··· INFORMATION PROVIDED
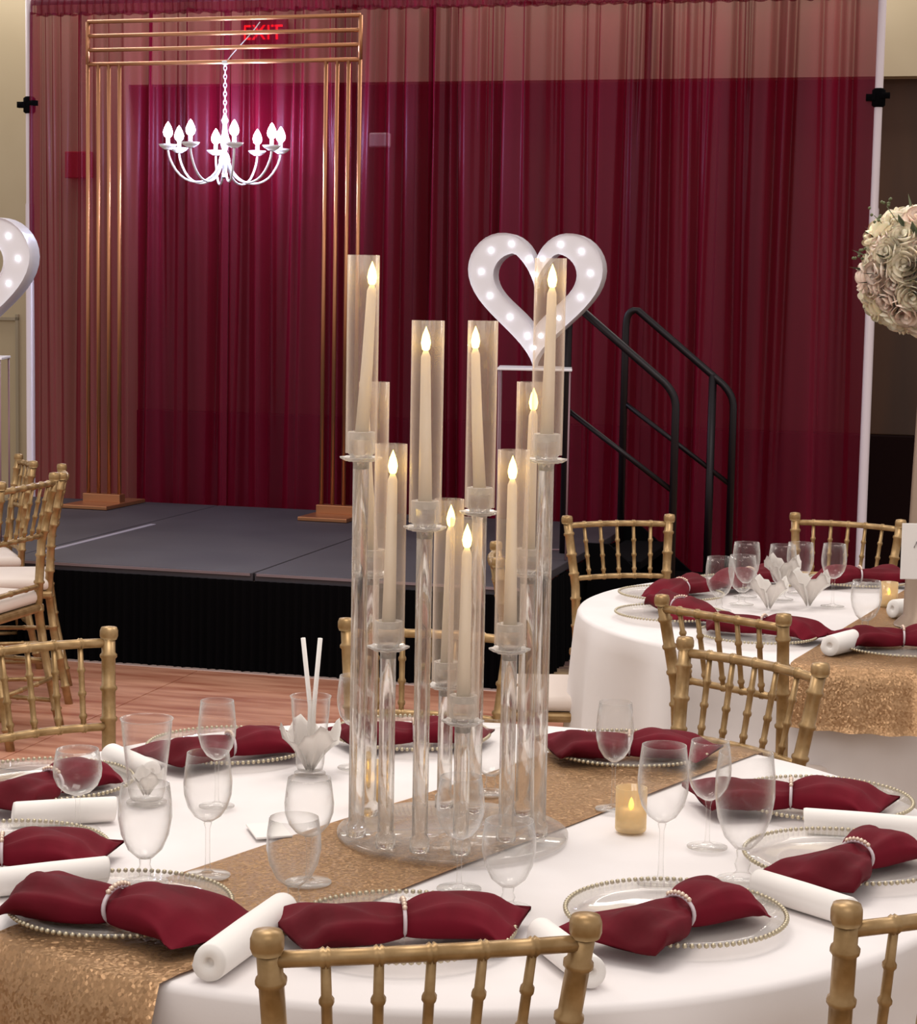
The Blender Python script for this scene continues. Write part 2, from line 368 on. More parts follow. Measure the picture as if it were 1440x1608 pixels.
t = tag(None or new('drape_rod', (lambda b: (tube(b, [(UL-.03, 0, 3.39), (UR+.035, 0, 3.39)], .016, 10), b)[1])(bmesh.new()), M['pole']), 'horizontal drape rod threaded through the top of the burgundy backdrop', 'rod')
t.location = st(0, CV); t.rotation_euler = (0, 0, A15)

# ---------------------------------------------------------------- gold arch
AL = Vector((-2.14, 11.40, 0)); AR = Vector((-.577, 10.93, 0)); ad = (AR-AL); AW = ad.length; aa = math.atan2(ad.y, ad.x)
ar = thing('gold_arch', 'tall gold tubular frame arch standing on the stage', 'arch', (AL.x, AL.y, .46), aa)
ZB, ZT = 2.50, 2.735; rr = .0115; gp = .0655
for side, x0 in (('l', 0), ('r', AW-3*gp)):
    bm = bmesh.new(); box(bm, (x0+1.5*gp, 0, .012), (.285, .50, .022), bev=.004); new('base_plate', bm, M['brass'], ar, False)
    bm = bmesh.new(); box(bm, (x0+1.5*gp, 0, .045), (.235, .07, .05), bev=.004); new('foot_block', bm, M['brass'], ar, False)
    for k in range(4):
        bm = bmesh.new(); tube(bm, [(x0+k*gp, 0, .06), (x0+k*gp, 0, ZB)], rr, 12); new('upright_tube', bm, M['brass'], ar)
for k in range(4):
    z = ZB+k*(ZT-ZB)/3
    bm = bmesh.new(); tube(bm, [(0, 0, z), (AW, 0, z)], rr, 12); new('crossbar_tube', bm, M['brass'], ar)
for x in (0, AW):
    bm = bmesh.new(); tube(bm, [(x, 0, ZB), (x, 0, ZT)], rr*1.05, 12); new('end_tube', bm, M['brass'], ar)

# ---------------------------------------------------------------- chandelier hung from the arch
cpt = AL+ad*.515
ch = thing('chandelier', 'white eight-arm candle chandelier hanging lit inside the gold arch', 'chandelier', (cpt.x, cpt.y, 2.48))
bm = bmesh.new()
lathe(bm, [(0, -.16), (.012, -.15), (.018, -.13), (.008, -.11), (.022, -.09), (.034, -.06), (.026, -.03), (.012, -.01), (.020, .02), (.03, .05), (.016, .09), (.01, .14), (.02, .16), (.012, .18), (.006, .2), (0, .2)], 18)
new('centre_column', bm, M['white'], ch)
bm = bmesh.new()
nl = 12
for i in range(nl):                                  # chain of links
    z = .20+i*.0235; a = (i % 2)*PI/2; pts = []
    for q in range(10):
        th = 2*PI*q/10; pts.append((.008*math.cos(th)*math.cos(a), .008*math.cos(th)*math.sin(a), z+.015*math.sin(th)+.012))
    tube(bm, pts, .0028, 6, closed=True)
lathe(bm, [(0, .46), (.02, .47), (.02, .485), (0, .49)], 12)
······
→ **WHAT YOU NEED TO DO**: All of the material above is to be copied exactly, except for its images.

→ **TASK ANSWER**:
The Blender Python script for this scene continues. Write part 2, from line 368 on. More parts follow. Measure the picture as if it were 1440x1608 pixels.
t = tag(None or new('drape_rod', (lambda b: (tube(b, [(UL-.03, 0, 3.39), (UR+.035, 0, 3.39)], .016, 10), b)[1])(bmesh.new()), M['pole']), 'horizontal drape rod threaded through the top of the burgundy backdrop', 'rod')
t.location = st(0, CV); t.rotation_euler = (0, 0, A15)

# ---------------------------------------------------------------- gold arch
AL = Vector((-2.14, 11.40, 0)); AR = Vector((-.577, 10.93, 0)); ad = (AR-AL); AW = ad.length; aa = math.atan2(ad.y, ad.x)
ar = thing('gold_arch', 'tall gold tubular frame arch standing on the stage', 'arch', (AL.x, AL.y, .46), aa)
ZB, ZT = 2.50, 2.735; rr = .0115; gp = .0655
for side, x0 in (('l', 0), ('r', AW-3*gp)):
    bm = bmesh.new(); box(bm, (x0+1.5*gp, 0, .012), (.285, .50, .022), bev=.004); new('base_plate', bm, M['brass'], ar, False)
    bm = bmesh.new(); box(bm, (x0+1.5*gp, 0, .045), (.235, .07, .05), bev=.004); new('foot_block', bm, M['brass'], ar, False)
    for k in range(4):
        bm = bmesh.new(); tube(bm, [(x0+k*gp, 0, .06), (x0+k*gp, 0, ZB)], rr, 12); new('upright_tube', bm, M['brass'], ar)
for k in range(4):
    z = ZB+k*(ZT-ZB)/3
    bm = bmesh.new(); tube(bm, [(0, 0, z), (AW, 0, z)], rr, 12); new('crossbar_tube', bm, M['brass'], ar)
for x in (0, AW):
    bm = bmesh.new(); tube(bm, [(x, 0, ZB), (x, 0, ZT)], rr*1.05, 12); new('end_tube', bm, M['brass'], ar)

# ---------------------------------------------------------------- chandelier hung from the arch
cpt = AL+ad*.515
ch = thing('chandelier', 'white eight-arm candle chandelier hanging lit inside the gold arch', 'chandelier', (cpt.x, cpt.y, 2.48))
bm = bmesh.new()
lathe(bm, [(0, -.16), (.012, -.15), (.018, -.13), (.008, -.11), (.022, -.09), (.034, -.06), (.026, -.03), (.012, -.01), (.020, .02), (.03, .05), (.016, .09), (.01, .14), (.02, .16), (.012, .18), (.006, .2), (0, .2)], 18)
new('centre_column', bm, M['white'], ch)
bm = bmesh.new()
nl = 12
for i in range(nl):                                  # chain of links
    z = .20+i*.0235; a = (i % 2)*PI/2; pts = []
    for q in range(10):
        th = 2*PI*q/10; pts.append((.008*math.cos(th)*math.cos(a), .008*math.cos(th)*math.sin(a), z+.015*math.sin(th)+.012))
    tube(bm, pts, .0028, 6, closed=True)
lathe(bm, [(0, .46), (.02, .47), (.02, .485), (0, .49)], 12)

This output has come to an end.